Task to complete —
Reproduce, exactly and in full, only the lines below from the one containing "Generate a Blender" through the one containing "SC.cycles.transparent_max_bounces = 12".

Provided records —
◇ ◇ ◇ ◇ ◇ ◇ ◇
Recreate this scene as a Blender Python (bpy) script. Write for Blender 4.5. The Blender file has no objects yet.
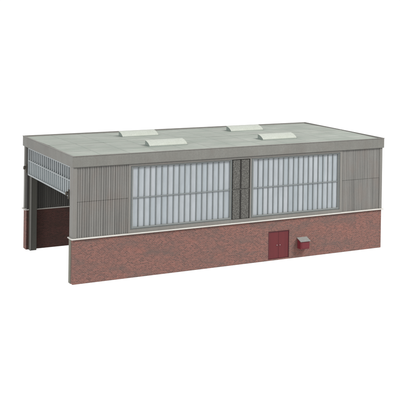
◇ ◇ ◇ ◇ ◇ ◇ ◇
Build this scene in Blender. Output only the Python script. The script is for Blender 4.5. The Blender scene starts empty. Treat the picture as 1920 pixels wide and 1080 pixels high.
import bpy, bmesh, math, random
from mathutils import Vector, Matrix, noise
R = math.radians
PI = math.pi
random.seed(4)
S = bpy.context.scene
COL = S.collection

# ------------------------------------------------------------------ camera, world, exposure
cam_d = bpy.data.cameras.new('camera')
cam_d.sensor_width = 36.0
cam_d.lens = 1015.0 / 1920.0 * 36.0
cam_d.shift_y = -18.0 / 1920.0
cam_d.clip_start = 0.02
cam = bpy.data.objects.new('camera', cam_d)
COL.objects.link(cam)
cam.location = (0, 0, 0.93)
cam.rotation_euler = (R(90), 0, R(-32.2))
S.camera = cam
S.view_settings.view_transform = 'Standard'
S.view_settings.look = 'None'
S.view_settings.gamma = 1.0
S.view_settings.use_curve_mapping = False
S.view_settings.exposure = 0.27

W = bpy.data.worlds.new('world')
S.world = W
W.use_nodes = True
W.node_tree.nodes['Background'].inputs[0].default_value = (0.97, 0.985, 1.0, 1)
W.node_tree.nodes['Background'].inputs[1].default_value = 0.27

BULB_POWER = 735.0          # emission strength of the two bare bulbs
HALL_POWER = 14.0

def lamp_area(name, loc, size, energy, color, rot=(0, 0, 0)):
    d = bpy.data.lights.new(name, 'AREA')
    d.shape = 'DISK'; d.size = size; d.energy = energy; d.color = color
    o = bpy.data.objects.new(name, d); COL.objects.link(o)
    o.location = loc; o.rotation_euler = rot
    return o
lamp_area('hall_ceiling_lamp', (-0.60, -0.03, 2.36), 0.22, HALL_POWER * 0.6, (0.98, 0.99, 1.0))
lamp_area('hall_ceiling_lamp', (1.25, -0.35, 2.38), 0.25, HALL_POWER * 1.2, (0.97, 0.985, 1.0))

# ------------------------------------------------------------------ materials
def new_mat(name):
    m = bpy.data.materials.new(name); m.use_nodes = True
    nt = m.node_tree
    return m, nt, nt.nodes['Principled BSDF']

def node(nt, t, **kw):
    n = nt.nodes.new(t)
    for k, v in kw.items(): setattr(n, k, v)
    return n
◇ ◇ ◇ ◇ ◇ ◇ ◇
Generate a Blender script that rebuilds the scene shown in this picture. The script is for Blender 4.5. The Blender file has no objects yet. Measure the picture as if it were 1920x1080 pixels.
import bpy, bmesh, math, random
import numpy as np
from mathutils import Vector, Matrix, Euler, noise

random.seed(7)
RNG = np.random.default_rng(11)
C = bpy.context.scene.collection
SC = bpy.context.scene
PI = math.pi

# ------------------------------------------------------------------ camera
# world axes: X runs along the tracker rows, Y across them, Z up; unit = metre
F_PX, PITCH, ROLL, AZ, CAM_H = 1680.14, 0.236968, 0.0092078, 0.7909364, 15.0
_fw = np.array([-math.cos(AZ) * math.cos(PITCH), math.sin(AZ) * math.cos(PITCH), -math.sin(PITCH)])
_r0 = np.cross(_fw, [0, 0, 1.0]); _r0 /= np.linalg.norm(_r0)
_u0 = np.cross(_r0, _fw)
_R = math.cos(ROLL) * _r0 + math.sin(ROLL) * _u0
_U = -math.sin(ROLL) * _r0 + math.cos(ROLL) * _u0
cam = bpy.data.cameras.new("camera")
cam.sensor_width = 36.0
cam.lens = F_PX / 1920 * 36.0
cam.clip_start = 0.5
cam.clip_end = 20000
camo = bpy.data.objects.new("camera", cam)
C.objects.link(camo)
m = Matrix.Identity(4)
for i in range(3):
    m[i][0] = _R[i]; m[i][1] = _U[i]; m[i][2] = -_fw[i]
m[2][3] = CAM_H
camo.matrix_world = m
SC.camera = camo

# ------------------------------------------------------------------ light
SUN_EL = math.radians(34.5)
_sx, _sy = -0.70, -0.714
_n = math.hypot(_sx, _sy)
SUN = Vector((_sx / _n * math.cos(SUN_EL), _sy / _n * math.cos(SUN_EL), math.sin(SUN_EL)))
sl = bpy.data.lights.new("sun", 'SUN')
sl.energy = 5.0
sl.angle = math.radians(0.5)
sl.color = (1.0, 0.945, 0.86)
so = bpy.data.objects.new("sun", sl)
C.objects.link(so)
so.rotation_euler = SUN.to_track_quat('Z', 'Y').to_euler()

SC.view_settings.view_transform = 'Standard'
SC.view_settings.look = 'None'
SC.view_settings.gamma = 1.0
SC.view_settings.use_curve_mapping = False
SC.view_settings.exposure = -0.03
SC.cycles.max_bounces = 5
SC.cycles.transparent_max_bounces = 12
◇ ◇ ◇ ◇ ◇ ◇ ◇
Answer to the exercise —
Generate a Blender script that rebuilds the scene shown in this picture. The script is for Blender 4.5. The Blender file has no objects yet. Measure the picture as if it were 1920x1080 pixels.
import bpy, bmesh, math, random
import numpy as np
from mathutils import Vector, Matrix, Euler, noise

random.seed(7)
RNG = np.random.default_rng(11)
C = bpy.context.scene.collection
SC = bpy.context.scene
PI = math.pi

# ------------------------------------------------------------------ camera
# world axes: X runs along the tracker rows, Y across them, Z up; unit = metre
F_PX, PITCH, ROLL, AZ, CAM_H = 1680.14, 0.236968, 0.0092078, 0.7909364, 15.0
_fw = np.array([-math.cos(AZ) * math.cos(PITCH), math.sin(AZ) * math.cos(PITCH), -math.sin(PITCH)])
_r0 = np.cross(_fw, [0, 0, 1.0]); _r0 /= np.linalg.norm(_r0)
_u0 = np.cross(_r0, _fw)
_R = math.cos(ROLL) * _r0 + math.sin(ROLL) * _u0
_U = -math.sin(ROLL) * _r0 + math.cos(ROLL) * _u0
cam = bpy.data.cameras.new("camera")
cam.sensor_width = 36.0
cam.lens = F_PX / 1920 * 36.0
cam.clip_start = 0.5
cam.clip_end = 20000
camo = bpy.data.objects.new("camera", cam)
C.objects.link(camo)
m = Matrix.Identity(4)
for i in range(3):
    m[i][0] = _R[i]; m[i][1] = _U[i]; m[i][2] = -_fw[i]
m[2][3] = CAM_H
camo.matrix_world = m
SC.camera = camo

# ------------------------------------------------------------------ light
SUN_EL = math.radians(34.5)
_sx, _sy = -0.70, -0.714
_n = math.hypot(_sx, _sy)
SUN = Vector((_sx / _n * math.cos(SUN_EL), _sy / _n * math.cos(SUN_EL), math.sin(SUN_EL)))
sl = bpy.data.lights.new("sun", 'SUN')
sl.energy = 5.0
sl.angle = math.radians(0.5)
sl.color = (1.0, 0.945, 0.86)
so = bpy.data.objects.new("sun", sl)
C.objects.link(so)
so.rotation_euler = SUN.to_track_quat('Z', 'Y').to_euler()

SC.view_settings.view_transform = 'Standard'
SC.view_settings.look = 'None'
SC.view_settings.gamma = 1.0
SC.view_settings.use_curve_mapping = False
SC.view_settings.exposure = -0.03
SC.cycles.max_bounces = 5
SC.cycles.transparent_max_bounces = 12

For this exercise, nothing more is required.